When the career-focused social networking site LinkedIn sold shares to the public and managed to more than double its share price and reach a market value of nearly $9 billion last week, many people thought: bubble.
The last time the market showed that kind of enthusiasm for a company with relatively small profits was more than a decade ago. Back in early 2000, the Nasdaq Composite Index was climbing toward 5,000. Investors poured big money into almost any new business plan with a dot-com in its name, and startups spent millions of dollars buying ad time during the Super Bowl. Remember Pets.com's sock puppet?
The heyday ended abruptly in March 2000. Investors pulled their money and retrenched. The focus returned, once again, to profits. And everyone learned their lesson. Or did they?
"We have a lot of echoes of 1999," says Lee Simmons, an industry specialist at Hoover's, a company that tracks IPOs. Simmons isn't ready to declare a bubble, but he also thinks LinkedIn's profits of $15.4 million last year don't make it worth $9 billion. Also, the company faces risks — most notably that its average user doesn't visit the site very often.
On the other hand, Simmons says the company has been around for eight years, it is profitable and — regardless — some people just love bubbles.
"Bubbles are fun, you know?" he says. "They're round, they don't hurt when you run into them, at least initially, and they get bigger and bigger."
Venture capitalists are among those willing to fan the hot air — especially when it comes to social networking, Simmons says. Speculation is that Facebook, Groupon and Twitter are all considering their own public offerings. It's the first opportunity in a long time — about a decade — that early tech investors have a chance to sell the idea that technology is transforming society, and that it can make serious money.
Bubbles are fun, you know? They're round, they don't hurt when you run into them, at least initially, and they get bigger and bigger.
"I guarantee you there is not a single VC backer in this country who isn't thinking about going to market as quickly as possible," Simmons says. "These guys want to start making money again."
Michael Aronson is a venture capitalist who is, indeed, excited about making money again.
Aronson got his chance to sell late last year. Diapers.com, which his firm funded, sold to Amazon for $545 million. He was pleased with that sum until he saw LinkedIn's showing last week.
"Diapers.com was on the path to IPO," Aronson says. "And right now I wish they'd stayed on that path because the valuation would have been significantly higher."
Aronson, who taught at Wharton School of Business during the last tech boom, says there are significant differences between then and now.
Now, companies can do much more without having tons of capital. Web access, computers, servers and other basic infrastructure are much cheaper. Also, startups aren't throwing money at Super Bowl ads like they used to.
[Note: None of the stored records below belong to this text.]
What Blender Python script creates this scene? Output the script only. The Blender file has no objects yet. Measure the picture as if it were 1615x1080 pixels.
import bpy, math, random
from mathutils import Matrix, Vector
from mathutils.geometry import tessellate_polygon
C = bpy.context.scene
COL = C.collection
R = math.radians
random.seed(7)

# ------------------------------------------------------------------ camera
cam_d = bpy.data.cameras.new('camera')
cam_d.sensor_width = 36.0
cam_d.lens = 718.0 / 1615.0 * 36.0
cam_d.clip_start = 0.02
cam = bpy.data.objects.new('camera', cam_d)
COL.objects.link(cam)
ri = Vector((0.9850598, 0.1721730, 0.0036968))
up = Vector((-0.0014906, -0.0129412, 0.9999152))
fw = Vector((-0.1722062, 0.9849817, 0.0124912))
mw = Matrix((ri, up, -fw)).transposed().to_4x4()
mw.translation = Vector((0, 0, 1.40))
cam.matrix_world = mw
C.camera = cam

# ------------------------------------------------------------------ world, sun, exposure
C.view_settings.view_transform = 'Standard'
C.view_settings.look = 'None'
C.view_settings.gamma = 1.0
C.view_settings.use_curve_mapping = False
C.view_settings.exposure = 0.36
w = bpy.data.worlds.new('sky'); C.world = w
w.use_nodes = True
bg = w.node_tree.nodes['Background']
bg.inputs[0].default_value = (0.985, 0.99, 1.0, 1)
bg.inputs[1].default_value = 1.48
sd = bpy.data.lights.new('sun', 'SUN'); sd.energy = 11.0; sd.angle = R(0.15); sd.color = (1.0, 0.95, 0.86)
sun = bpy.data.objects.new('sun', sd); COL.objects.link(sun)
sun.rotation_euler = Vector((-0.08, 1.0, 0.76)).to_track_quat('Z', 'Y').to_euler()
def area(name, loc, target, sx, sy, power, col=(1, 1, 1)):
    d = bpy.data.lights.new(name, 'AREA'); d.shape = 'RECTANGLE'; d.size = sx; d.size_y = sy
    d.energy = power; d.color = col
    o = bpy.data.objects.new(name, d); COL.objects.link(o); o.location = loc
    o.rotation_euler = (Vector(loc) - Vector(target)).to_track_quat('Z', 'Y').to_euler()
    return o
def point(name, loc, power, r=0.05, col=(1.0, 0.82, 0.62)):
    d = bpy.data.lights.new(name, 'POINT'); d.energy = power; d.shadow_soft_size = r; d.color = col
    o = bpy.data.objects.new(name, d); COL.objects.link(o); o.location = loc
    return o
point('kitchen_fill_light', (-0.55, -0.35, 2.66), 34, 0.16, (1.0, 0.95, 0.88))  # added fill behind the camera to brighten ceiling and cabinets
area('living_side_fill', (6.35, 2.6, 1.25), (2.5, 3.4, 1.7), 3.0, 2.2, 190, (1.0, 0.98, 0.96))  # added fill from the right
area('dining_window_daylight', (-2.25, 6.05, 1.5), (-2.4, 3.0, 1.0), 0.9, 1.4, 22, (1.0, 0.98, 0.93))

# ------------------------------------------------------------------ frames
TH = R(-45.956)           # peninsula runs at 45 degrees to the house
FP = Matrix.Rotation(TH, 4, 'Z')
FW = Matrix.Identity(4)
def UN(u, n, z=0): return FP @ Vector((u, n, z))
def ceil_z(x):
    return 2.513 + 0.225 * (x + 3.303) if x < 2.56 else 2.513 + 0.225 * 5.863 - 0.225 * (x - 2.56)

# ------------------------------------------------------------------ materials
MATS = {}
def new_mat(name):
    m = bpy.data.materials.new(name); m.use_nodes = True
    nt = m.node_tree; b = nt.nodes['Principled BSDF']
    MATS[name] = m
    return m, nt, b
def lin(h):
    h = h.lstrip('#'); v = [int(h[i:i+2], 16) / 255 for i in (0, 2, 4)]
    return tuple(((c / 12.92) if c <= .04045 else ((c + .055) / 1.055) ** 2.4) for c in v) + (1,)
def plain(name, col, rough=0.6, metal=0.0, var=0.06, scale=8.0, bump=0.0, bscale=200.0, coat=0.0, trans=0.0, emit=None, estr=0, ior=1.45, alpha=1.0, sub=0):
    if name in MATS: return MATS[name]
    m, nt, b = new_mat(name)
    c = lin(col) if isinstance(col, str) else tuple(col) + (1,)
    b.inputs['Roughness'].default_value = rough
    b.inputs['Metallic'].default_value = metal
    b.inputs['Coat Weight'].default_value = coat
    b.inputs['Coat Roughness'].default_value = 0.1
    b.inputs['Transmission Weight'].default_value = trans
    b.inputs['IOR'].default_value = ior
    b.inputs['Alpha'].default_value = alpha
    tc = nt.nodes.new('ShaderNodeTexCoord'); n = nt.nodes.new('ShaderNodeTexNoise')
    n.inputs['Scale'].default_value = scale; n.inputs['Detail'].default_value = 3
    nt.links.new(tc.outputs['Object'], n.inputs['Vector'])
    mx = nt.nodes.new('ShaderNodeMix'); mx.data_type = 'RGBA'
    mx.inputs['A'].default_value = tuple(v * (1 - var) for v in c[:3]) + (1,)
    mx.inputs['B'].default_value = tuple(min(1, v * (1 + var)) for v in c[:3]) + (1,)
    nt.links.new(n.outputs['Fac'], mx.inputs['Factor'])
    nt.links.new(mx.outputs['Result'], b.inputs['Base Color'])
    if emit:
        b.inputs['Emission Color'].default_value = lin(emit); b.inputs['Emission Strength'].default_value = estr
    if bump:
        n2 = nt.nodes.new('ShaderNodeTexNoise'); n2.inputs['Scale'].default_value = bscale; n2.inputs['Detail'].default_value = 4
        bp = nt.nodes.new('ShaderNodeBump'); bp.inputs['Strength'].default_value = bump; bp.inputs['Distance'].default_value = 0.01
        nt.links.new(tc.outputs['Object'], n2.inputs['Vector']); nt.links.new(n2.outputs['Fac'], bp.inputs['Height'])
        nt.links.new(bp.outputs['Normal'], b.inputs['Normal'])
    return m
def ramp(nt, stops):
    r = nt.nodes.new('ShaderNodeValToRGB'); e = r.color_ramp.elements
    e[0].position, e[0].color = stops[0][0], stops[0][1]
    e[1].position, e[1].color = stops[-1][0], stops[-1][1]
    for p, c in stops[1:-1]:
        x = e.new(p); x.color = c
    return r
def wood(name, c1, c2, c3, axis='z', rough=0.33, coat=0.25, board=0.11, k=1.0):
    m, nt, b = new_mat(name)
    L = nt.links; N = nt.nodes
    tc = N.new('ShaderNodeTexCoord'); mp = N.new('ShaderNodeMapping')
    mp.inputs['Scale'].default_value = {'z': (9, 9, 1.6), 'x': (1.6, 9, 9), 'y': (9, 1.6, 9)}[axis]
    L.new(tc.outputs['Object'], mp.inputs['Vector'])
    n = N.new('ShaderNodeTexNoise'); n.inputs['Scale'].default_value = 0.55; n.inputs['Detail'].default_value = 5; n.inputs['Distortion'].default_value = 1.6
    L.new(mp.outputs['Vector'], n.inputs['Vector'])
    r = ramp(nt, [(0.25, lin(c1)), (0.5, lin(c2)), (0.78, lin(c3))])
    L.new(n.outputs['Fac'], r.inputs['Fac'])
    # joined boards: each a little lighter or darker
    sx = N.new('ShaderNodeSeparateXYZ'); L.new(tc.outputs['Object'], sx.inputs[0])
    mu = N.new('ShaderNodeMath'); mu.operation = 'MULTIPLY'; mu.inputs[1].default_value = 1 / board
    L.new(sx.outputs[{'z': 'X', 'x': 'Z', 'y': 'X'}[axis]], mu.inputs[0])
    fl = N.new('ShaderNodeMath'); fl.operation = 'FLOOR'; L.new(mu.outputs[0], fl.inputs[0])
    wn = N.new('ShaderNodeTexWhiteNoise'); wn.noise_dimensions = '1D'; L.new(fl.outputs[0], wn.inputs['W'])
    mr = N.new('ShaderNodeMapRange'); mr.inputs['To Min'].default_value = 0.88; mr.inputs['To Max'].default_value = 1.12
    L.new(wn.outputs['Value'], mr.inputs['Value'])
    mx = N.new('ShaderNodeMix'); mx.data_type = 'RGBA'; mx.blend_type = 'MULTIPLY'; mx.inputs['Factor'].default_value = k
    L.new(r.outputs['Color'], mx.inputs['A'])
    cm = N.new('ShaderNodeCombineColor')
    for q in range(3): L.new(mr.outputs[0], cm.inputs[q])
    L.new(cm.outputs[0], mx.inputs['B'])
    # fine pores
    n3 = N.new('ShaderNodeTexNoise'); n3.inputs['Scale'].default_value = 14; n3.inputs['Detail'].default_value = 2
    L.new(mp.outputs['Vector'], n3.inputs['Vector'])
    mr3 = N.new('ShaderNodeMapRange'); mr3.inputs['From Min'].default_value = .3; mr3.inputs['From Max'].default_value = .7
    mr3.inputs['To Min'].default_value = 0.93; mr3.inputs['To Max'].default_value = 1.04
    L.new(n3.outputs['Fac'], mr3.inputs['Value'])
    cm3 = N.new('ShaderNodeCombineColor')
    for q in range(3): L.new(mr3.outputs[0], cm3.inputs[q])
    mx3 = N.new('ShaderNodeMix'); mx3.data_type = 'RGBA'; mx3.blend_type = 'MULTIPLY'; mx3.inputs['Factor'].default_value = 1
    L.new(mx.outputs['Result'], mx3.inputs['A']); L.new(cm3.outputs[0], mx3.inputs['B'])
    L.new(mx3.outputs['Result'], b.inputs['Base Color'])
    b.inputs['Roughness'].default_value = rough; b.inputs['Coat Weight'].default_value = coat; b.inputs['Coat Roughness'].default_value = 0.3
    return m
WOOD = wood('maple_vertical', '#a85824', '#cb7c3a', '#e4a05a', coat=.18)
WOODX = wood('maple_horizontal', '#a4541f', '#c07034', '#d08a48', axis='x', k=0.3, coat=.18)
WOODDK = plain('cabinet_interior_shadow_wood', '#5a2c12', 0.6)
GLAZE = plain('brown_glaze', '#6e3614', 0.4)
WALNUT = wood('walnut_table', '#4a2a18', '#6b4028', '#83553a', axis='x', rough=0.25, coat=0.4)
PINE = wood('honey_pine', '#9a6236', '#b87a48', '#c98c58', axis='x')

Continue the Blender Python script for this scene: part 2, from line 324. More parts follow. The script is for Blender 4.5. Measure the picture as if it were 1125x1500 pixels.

Plus, companies such as LinkedIn have been around for a few years — long enough to have a proven track record and some profits.
"The companies going public now are fairly large companies, with real users, real customers, real revenues, multiple revenue sources," Aronson says.
Anyway, Aronson says, it's wrong to think that just because some of those businesses didn't work in the 1990s, they won't work now. Back then, many people accessed the Web through clunky dial-up connections. Phones didn't come with high-speed data plans, so online shopping wasn't what it is now.
It's funny, Aronson says — just the other day he reviewed a couple of business plans proposing to sell, of all things, pet food online.